The slow and stately approach pays off dividends in the Funeral March, taken at a pace that emphasizes the gravitas of this music and its content. Mr. Abbado's conducting also emphasizes all the new sounds and tearing dissonances that fill these pages: the brass sounds like the Last Judgement and the strings weep with the inconsolable pain that so inspired the work of Gustav Mahler, himself another Abbado specialty. The live recording captures the detail and attention to small things that made him a great conductor of opera and symphony, and the coda passage provides a sort of comfort after the torment that has gone before.

On to the dance movement. The Viennese do footwork like nobody else, moving nimbly through the scherzo passages with first and second violins in counterpoint with the specialized oboes that are a trademark of their sound. There is one point in the second reprise where the orchestra descends by sounding like they are falling down the stairs. The horn solos, played on those narrow bore horns with the unique valve mechanism that dates from another century, are suitably crude and energized.

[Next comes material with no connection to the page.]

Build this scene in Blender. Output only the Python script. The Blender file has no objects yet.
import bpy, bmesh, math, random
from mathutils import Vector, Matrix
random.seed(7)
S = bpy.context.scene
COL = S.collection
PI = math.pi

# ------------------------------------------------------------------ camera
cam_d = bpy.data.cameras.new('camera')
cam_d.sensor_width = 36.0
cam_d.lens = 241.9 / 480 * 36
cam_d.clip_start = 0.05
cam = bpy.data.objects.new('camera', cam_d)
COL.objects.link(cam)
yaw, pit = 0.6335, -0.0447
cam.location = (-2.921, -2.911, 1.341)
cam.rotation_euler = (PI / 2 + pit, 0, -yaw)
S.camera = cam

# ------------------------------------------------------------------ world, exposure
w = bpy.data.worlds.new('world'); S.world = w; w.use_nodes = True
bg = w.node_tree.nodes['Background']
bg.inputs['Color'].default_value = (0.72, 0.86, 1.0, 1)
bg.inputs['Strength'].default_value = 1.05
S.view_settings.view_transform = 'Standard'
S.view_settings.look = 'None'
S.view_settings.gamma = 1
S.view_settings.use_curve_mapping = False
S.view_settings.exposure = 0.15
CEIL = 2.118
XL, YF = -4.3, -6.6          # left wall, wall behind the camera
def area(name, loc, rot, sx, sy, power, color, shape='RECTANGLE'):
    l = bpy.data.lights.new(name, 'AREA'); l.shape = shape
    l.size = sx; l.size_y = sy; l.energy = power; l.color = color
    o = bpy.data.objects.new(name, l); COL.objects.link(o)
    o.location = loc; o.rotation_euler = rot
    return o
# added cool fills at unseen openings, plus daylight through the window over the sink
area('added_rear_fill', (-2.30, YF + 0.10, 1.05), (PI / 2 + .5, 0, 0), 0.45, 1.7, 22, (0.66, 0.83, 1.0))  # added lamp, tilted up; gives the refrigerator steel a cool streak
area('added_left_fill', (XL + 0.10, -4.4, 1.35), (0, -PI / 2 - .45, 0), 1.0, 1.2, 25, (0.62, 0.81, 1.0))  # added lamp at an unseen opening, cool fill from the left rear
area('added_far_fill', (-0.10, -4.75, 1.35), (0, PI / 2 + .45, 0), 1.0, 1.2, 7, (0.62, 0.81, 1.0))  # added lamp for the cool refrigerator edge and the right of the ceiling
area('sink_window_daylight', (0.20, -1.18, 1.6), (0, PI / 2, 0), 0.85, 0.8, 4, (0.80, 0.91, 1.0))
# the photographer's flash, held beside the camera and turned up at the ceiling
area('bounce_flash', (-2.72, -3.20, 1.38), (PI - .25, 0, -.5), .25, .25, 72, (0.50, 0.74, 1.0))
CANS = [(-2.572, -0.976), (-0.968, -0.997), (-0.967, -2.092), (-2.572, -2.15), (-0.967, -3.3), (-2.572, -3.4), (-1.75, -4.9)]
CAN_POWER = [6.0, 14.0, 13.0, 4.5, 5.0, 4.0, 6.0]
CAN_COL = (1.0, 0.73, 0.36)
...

The vague bustle and hiss of audience noise appears in the start of the Prometheus variations that make up the fourth movement. Not only does the rustle of sheet music and shift of an audience member in the Goldensaal add to the sense of "live" recording, the playing is also magnificent. One could see Mr. Abbado dancing lightly on the podium as the variations roll forth, with the upward glissandi of the strings an indication of the conductor's control. Even when the miusic gets busy and crowded he still maintains control over the traffic. In the end though it is the ornate, heaven-storming counterpart that starts from small musical ideas and ends with a blazing, roaring hearth-fire of joy.